Table of Contents
Parliament (Government system)
Introduction
OASIS contains its own Parliament, a self-regulated and participatory system that governs the internal political organization of the network.
The main idea behind this implementation is to experiment with decentralized governance and collective decision-making, allowing OASIS inhabitants to organize, propose, and vote on laws through different democratic or autocratic methods.
The Parliament represents the social pulse of the network — an evolving simulation of power distribution, influence, and collaboration between individuals and tribes.
How Parliament works (rules)
- Cycles: Elections are resolved every 2 months; candidatures are continuous and reset when a new government is chosen.
- Candidatures: Any inhabitant may propose themself, another inhabitant, or any tribe. Each inhabitant can propose up to 3 candidatures per cycle; duplicates in the same cycle are rejected.
- Election: The winner is the candidature with the most votes at resolution time.
- Ties: Tie-break order — highest inhabitant karma; if tied, oldest profile; if still tied, earliest proposal; then lexicographic by ID.
- Fallback: If no one votes, the latest proposed candidature wins. If there are no candidatures, a random tribe is selected.
- Government view: The Government tab shows the current government and its statistics.
- Forms of government include:
- Anarchy (simple majority)
- Democracy (50%+1)
- Majority (80%)
- Minority (20%)
- Karmatocracy (highest-karma proposals)
- Dictatorship (instant approval)
- Anarchy: Anarchy is the default mode. If no candidature is elected at resolution, Anarchy is proclaimed. Under Anarchy, any inhabitant can propose laws.
- Proposals: If you are the ruling inhabitant or part of the ruling tribe, you can publish law proposals. Non-dictatorship methods create a public voting process.
- Proposal limit: Each inhabitant may publish at most 3 law proposals per cycle.
- Laws: When a proposal reaches its approval threshold, it becomes a Law and appears in the Laws tab with its enactment date.
- Revocations: Any approved law can be revocate using current goverment method ruling.
- Historical: The Historical tab displays every past government cycle and information about its management.

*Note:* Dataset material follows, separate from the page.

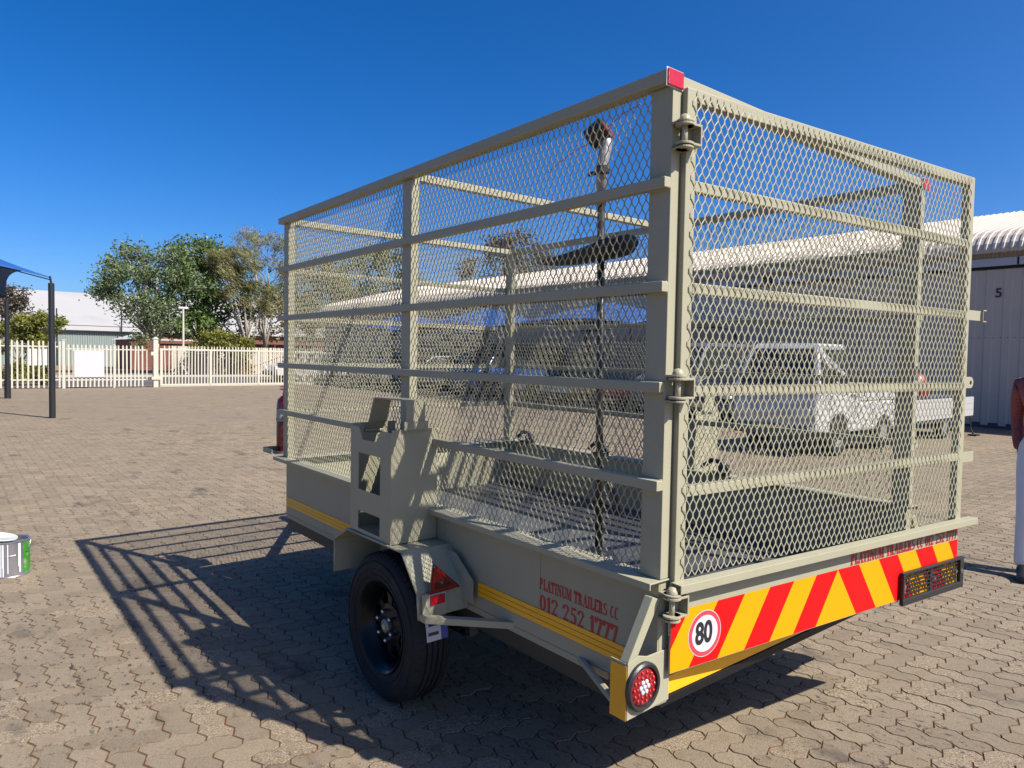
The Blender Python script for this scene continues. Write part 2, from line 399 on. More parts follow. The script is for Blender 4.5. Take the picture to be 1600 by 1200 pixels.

- Leaders: The Leaders tab contains a ranking of inhabitants or tribes that have governed (or stood as candidates), ordered by efficiency.
Government methods
The Parliament can operate under multiple systems of governance. Each form defines how decisions are made, how power is distributed, and how proposals become law.
Anarchy
Default mode of OASIS governance. If no valid government is elected, Anarchy is proclaimed. In this state, any inhabitant can propose laws, and decisions emerge organically through open participation.
Minority
A system where 20% approval is sufficient for a proposal to become law. Encourages experimentation and agility, allowing minority voices to shape the network’s direction.
Democracy
Requires a 50% + 1 majority for decisions to pass. Balances fairness and inclusivity, making it the standard method for collaborative governance in OASIS.
Majority
Demands an 80% consensus for approval. This form promotes strong collective alignment and long-term stability over rapid change.
Karmatocracy
Power is weighted by karma, rewarding social contribution and reputation. Proposals backed by high-karma inhabitants or tribes gain precedence, making influence a measurable and dynamic factor.
Dictatorship
In Dictatorship, the elected ruler can instantly approve laws without a public vote. It is a high-risk, high-efficiency mode that tests the resilience and trust of the community.
Purpose
The Parliament of OASIS is not merely a governance mechanic — it is a social experiment in collective intelligence and digital democracy.
By enabling multiple political systems to coexist and evolve, the Parliament allows the community to observe the consequences of governance choices in real time: how consensus emerges, how influence circulates, and how stability or chaos arises from collective behavior.
Ultimately, its purpose is to mirror human political diversity in a digital ecosystem — to learn how communities self-organize, distribute power, and maintain balance without central authority.